Include in the output exactly the lines from the opening of the data through the line containing "SNAGS = [add_mesh('dead_tree', *gen_snag(g2, 14, 5.0), [M_DEAD])", and nothing more.

━━━━━━━━

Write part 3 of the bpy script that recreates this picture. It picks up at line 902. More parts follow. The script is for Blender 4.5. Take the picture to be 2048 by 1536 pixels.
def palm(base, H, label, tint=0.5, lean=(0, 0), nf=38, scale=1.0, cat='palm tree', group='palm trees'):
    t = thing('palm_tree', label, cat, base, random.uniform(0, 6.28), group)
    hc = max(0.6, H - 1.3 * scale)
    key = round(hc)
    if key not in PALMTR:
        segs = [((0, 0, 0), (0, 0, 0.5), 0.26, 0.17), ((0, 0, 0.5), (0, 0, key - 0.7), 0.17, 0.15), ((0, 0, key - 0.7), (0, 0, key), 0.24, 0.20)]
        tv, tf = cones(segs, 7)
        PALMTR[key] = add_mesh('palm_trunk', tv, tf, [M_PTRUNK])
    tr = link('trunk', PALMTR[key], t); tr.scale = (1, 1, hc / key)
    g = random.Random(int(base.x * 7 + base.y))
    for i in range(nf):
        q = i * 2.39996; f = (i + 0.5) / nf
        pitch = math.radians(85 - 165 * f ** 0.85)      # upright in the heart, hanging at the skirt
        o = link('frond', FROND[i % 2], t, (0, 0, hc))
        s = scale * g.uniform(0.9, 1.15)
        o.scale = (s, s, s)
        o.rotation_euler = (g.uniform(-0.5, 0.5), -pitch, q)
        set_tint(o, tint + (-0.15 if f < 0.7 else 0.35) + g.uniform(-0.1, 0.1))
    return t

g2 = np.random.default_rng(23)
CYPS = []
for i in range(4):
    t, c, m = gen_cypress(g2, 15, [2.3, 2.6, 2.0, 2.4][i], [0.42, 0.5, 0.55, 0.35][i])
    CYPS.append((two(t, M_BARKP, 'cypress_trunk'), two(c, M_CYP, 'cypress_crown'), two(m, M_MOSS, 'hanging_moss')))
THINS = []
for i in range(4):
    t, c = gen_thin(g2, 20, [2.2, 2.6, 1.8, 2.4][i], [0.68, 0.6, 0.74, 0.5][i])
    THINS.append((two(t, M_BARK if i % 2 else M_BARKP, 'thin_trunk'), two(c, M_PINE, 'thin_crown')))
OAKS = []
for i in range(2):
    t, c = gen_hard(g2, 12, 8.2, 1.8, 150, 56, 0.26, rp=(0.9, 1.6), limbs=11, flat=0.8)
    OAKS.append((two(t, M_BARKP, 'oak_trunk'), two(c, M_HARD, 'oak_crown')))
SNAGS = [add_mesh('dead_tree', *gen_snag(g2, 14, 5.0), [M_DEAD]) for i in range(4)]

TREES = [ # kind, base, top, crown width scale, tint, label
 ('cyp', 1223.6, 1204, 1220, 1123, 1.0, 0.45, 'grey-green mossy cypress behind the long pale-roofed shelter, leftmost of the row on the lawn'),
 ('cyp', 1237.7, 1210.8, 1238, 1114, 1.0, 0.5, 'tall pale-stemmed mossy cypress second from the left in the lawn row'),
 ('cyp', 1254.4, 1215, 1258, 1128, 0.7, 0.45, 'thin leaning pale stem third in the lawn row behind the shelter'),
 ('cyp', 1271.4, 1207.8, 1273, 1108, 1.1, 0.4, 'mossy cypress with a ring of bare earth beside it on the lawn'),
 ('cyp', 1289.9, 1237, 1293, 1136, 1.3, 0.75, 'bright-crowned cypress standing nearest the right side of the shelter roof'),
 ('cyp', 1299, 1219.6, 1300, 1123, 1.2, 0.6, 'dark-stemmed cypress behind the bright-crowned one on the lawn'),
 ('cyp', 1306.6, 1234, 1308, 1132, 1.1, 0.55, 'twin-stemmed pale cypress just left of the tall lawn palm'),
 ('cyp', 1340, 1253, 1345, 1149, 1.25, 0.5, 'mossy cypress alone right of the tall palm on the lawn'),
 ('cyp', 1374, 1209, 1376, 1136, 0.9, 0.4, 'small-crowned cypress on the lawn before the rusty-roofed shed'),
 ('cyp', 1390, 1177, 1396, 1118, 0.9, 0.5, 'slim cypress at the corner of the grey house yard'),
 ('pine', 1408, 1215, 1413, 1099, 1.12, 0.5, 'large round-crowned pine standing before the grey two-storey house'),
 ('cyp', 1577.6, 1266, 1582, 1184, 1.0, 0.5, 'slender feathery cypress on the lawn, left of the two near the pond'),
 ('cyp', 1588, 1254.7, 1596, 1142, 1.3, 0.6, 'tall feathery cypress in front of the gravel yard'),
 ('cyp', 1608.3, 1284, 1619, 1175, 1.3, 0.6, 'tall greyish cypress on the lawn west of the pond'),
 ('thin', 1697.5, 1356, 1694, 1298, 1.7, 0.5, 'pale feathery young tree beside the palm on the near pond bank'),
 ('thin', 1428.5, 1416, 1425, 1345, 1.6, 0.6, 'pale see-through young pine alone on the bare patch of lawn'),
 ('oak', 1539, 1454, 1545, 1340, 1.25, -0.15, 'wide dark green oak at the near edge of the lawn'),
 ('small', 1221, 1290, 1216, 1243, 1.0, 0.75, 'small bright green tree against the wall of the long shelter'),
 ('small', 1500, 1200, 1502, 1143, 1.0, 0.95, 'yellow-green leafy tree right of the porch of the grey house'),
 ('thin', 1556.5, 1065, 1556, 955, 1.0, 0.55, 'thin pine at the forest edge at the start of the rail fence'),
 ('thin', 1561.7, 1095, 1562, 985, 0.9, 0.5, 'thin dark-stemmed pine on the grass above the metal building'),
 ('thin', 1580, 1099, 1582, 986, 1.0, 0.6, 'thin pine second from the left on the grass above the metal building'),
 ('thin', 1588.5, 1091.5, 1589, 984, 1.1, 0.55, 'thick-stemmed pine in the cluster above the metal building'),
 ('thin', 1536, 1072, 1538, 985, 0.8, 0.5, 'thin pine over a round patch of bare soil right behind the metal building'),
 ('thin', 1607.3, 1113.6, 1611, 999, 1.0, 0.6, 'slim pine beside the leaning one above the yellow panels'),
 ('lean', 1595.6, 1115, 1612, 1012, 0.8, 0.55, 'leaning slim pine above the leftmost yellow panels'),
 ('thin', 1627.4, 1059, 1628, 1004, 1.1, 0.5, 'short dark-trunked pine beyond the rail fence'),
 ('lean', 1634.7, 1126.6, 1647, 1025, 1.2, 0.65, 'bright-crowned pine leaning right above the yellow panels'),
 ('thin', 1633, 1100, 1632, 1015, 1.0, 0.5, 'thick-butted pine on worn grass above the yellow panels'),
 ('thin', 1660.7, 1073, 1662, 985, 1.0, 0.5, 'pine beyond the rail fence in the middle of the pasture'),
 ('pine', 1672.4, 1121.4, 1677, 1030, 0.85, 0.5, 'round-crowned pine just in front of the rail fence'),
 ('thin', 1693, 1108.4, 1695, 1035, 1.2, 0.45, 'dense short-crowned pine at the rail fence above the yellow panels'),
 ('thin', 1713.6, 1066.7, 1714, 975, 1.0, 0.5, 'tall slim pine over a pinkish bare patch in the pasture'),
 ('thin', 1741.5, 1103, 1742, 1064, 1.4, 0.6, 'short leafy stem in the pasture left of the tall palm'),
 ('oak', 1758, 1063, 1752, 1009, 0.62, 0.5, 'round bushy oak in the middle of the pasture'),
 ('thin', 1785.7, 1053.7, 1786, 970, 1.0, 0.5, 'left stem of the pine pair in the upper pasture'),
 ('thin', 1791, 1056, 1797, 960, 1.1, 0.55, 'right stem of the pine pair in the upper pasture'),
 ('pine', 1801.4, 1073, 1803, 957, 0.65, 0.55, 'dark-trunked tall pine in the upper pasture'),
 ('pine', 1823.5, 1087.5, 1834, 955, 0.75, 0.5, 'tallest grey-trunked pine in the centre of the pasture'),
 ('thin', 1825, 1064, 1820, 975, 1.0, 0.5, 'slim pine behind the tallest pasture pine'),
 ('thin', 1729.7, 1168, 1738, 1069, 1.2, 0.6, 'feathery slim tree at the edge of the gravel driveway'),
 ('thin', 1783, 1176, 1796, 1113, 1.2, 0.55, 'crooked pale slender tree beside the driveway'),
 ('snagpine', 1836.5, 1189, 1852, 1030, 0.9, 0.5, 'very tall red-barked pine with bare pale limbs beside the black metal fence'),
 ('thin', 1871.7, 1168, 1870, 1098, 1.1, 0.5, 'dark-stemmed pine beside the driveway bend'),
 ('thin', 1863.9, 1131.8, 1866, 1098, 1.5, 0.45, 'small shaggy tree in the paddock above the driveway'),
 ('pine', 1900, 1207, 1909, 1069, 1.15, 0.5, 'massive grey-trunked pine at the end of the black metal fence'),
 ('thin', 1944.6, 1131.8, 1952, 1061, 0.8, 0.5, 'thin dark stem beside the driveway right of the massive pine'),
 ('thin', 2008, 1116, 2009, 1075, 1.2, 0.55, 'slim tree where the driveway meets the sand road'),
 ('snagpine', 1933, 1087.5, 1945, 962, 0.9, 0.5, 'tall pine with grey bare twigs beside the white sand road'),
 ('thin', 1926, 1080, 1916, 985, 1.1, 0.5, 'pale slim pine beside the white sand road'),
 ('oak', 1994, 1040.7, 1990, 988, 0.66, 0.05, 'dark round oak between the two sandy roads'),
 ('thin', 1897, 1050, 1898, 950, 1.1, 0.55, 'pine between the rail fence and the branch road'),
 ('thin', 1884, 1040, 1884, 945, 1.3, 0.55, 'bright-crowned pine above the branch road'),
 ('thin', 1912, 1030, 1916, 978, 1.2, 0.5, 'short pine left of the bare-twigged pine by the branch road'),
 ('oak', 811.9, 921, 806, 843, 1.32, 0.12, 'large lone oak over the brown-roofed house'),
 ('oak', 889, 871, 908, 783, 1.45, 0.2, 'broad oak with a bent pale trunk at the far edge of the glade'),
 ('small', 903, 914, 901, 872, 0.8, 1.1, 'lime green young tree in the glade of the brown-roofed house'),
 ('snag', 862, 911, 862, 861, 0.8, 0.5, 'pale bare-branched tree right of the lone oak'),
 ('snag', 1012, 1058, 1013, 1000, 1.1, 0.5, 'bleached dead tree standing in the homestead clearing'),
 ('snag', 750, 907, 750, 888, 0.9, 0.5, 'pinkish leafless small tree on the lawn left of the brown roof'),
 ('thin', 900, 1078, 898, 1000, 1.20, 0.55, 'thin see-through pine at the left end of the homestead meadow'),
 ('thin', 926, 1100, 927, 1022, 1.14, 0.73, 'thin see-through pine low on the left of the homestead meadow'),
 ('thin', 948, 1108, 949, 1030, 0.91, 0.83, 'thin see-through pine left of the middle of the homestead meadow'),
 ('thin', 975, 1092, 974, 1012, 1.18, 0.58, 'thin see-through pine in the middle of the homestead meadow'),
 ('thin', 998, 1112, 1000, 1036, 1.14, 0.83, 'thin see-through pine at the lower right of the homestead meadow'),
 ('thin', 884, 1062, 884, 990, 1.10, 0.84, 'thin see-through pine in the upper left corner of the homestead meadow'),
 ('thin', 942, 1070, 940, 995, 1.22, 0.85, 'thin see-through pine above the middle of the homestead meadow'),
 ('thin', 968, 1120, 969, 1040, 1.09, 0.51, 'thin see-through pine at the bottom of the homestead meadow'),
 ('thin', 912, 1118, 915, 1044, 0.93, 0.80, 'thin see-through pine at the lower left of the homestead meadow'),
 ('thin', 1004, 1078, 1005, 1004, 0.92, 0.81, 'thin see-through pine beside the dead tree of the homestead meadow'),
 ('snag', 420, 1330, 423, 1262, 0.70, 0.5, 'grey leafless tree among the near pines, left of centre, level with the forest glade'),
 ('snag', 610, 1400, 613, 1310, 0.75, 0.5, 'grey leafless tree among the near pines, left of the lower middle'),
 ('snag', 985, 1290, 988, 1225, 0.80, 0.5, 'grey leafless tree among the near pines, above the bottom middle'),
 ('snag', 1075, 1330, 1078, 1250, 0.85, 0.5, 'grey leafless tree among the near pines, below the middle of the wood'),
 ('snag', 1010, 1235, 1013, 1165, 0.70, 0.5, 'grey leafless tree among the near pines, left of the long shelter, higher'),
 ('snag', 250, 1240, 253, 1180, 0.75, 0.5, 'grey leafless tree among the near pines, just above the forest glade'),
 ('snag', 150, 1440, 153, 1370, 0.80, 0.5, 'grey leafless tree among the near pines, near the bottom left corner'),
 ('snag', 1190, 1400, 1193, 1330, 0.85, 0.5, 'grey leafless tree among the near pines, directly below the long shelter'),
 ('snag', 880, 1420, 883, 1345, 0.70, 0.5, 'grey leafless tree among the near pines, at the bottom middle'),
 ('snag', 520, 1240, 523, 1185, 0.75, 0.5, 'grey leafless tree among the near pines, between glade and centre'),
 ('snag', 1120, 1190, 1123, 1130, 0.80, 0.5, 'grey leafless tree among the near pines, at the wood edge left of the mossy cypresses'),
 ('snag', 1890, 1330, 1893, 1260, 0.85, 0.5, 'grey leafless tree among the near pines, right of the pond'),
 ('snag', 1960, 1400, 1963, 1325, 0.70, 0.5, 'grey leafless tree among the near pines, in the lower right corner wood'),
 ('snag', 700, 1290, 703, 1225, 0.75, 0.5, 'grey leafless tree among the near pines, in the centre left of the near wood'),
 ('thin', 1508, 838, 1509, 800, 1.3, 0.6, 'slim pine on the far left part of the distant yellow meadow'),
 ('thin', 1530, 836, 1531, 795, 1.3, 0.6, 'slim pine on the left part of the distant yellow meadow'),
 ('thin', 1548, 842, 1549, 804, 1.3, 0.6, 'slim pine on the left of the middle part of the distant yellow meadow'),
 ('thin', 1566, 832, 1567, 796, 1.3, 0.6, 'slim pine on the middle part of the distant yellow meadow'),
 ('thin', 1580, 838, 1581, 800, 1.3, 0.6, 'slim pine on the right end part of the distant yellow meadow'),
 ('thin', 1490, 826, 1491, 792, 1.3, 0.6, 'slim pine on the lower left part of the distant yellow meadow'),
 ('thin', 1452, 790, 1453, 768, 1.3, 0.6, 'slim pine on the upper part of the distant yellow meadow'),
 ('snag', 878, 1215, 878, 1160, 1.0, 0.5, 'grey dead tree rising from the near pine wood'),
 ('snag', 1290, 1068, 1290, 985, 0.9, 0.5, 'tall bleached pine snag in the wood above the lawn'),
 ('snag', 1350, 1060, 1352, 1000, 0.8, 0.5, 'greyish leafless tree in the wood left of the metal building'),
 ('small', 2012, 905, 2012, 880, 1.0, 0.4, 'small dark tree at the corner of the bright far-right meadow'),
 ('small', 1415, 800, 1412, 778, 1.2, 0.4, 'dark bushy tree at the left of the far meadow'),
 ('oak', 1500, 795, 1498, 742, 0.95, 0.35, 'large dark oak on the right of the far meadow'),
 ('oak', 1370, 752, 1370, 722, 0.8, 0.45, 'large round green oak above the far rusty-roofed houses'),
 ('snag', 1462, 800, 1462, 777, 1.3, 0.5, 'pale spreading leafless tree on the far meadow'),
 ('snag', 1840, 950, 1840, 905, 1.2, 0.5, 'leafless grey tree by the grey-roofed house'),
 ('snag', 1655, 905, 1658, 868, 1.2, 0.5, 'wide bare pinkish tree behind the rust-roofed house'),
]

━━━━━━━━

[Exercise output]:
Write part 3 of the bpy script that recreates this picture. It picks up at line 902. More parts follow. The script is for Blender 4.5. Take the picture to be 2048 by 1536 pixels.
def palm(base, H, label, tint=0.5, lean=(0, 0), nf=38, scale=1.0, cat='palm tree', group='palm trees'):
    t = thing('palm_tree', label, cat, base, random.uniform(0, 6.28), group)
    hc = max(0.6, H - 1.3 * scale)
    key = round(hc)
    if key not in PALMTR:
        segs = [((0, 0, 0), (0, 0, 0.5), 0.26, 0.17), ((0, 0, 0.5), (0, 0, key - 0.7), 0.17, 0.15), ((0, 0, key - 0.7), (0, 0, key), 0.24, 0.20)]
        tv, tf = cones(segs, 7)
        PALMTR[key] = add_mesh('palm_trunk', tv, tf, [M_PTRUNK])
    tr = link('trunk', PALMTR[key], t); tr.scale = (1, 1, hc / key)
    g = random.Random(int(base.x * 7 + base.y))
    for i in range(nf):
        q = i * 2.39996; f = (i + 0.5) / nf
        pitch = math.radians(85 - 165 * f ** 0.85)      # upright in the heart, hanging at the skirt
        o = link('frond', FROND[i % 2], t, (0, 0, hc))
        s = scale * g.uniform(0.9, 1.15)
        o.scale = (s, s, s)
        o.rotation_euler = (g.uniform(-0.5, 0.5), -pitch, q)
        set_tint(o, tint + (-0.15 if f < 0.7 else 0.35) + g.uniform(-0.1, 0.1))
    return t

g2 = np.random.default_rng(23)
CYPS = []
for i in range(4):
    t, c, m = gen_cypress(g2, 15, [2.3, 2.6, 2.0, 2.4][i], [0.42, 0.5, 0.55, 0.35][i])
    CYPS.append((two(t, M_BARKP, 'cypress_trunk'), two(c, M_CYP, 'cypress_crown'), two(m, M_MOSS, 'hanging_moss')))
THINS = []
for i in range(4):
    t, c = gen_thin(g2, 20, [2.2, 2.6, 1.8, 2.4][i], [0.68, 0.6, 0.74, 0.5][i])
    THINS.append((two(t, M_BARK if i % 2 else M_BARKP, 'thin_trunk'), two(c, M_PINE, 'thin_crown')))
OAKS = []
for i in range(2):
    t, c = gen_hard(g2, 12, 8.2, 1.8, 150, 56, 0.26, rp=(0.9, 1.6), limbs=11, flat=0.8)
    OAKS.append((two(t, M_BARKP, 'oak_trunk'), two(c, M_HARD, 'oak_crown')))
SNAGS = [add_mesh('dead_tree', *gen_snag(g2, 14, 5.0), [M_DEAD]) for i in range(4)]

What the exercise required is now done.